Dans une autre partie de l'entrevue, John Boehner a causé une surprise de taille en se disant ouvert à la position de Barack Obama sur une question qui divise démocrates et républicains, soit l'opportunité de renouveler ou non les réductions d'impôts consenties durant la présidence de George W. Bush aux contribuables gagnant 250 000$ et plus par an.

«Si la seule option que j'ai, c'est de voter en faveur d'une partie des réductions d'impôts, je le ferai», a-t-il déclaré.

Le lendemain, non seulement le chef de la minorité républicaine du Sénat, Mitch McConnell, a-t-il exclu la possibilité d'un tel compromis, mais le numéro deux des républicains à la Chambre des représentants, Eric Cantor, a également exprimé son opposition à tout rapprochement avec les démocrates sur cette question.

Critiqué au sein de son parti

Les mises au point de McConnell et Cantor donnent à penser que John Boehner ne doit pas seulement se méfier des démocrates à l'approche des élections de mi-mandat. Certes, ceux-ci ont déjà annoncé leur intention de le viser dans leurs publicités électorales, qui souligneront notamment la profondeur et l'étendue de ses liens avec les lobbys de l'industrie privée.

Mais John Boehner fait également l'objet de critiques au sein même de son parti. Vingt ans après avoir été élu pour la première fois à la Chambre des représentants, le républicain d'Ohio, qui a atteint l'an dernier la soixantaine, est loin de représenter le mouvement de contestation ou de colère qui pourrait transformer le paysage politique de Washington en novembre.

Et sa déclaration de dimanche dernier sur les impôts n'est pas de nature à rassurer les tenants de la droite ou les militants du Tea Party, qui le soupçonnent d'être trop enclin au compromis.

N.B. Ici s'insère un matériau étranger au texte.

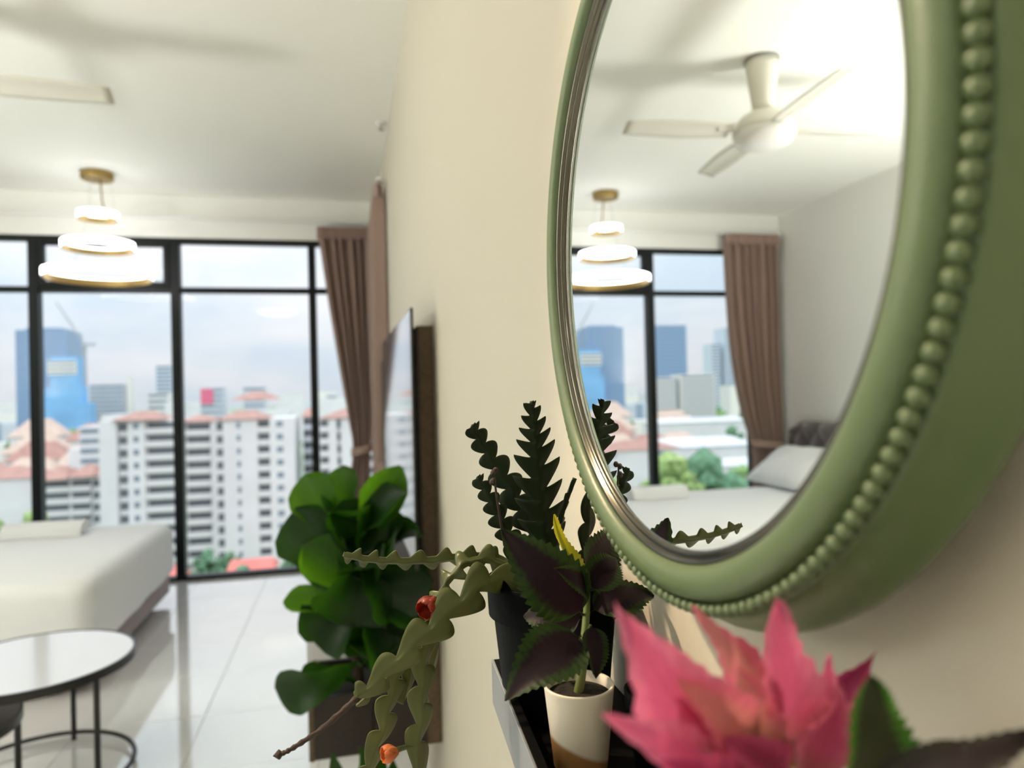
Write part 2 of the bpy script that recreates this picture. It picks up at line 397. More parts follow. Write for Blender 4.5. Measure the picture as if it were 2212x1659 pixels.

Ce trait de personnalité n'est sans doute pas étranger à son milieu d'origine. Élevé au sein d'une famille de 12 enfants dont la maison ne contenait qu'une salle de bains, John Boehner a vite appris les vertus de la conciliation.

John Boehner, conciliant? Nancy Pelosi et ses alliés démocrates répondraient sans doute en utilisant un mot qu'ils se plaignent d'avoir trop souvent entendu de la bouche du leader de l'opposition républicaine à la Chambre des représentants depuis janvier 2009: «Non.»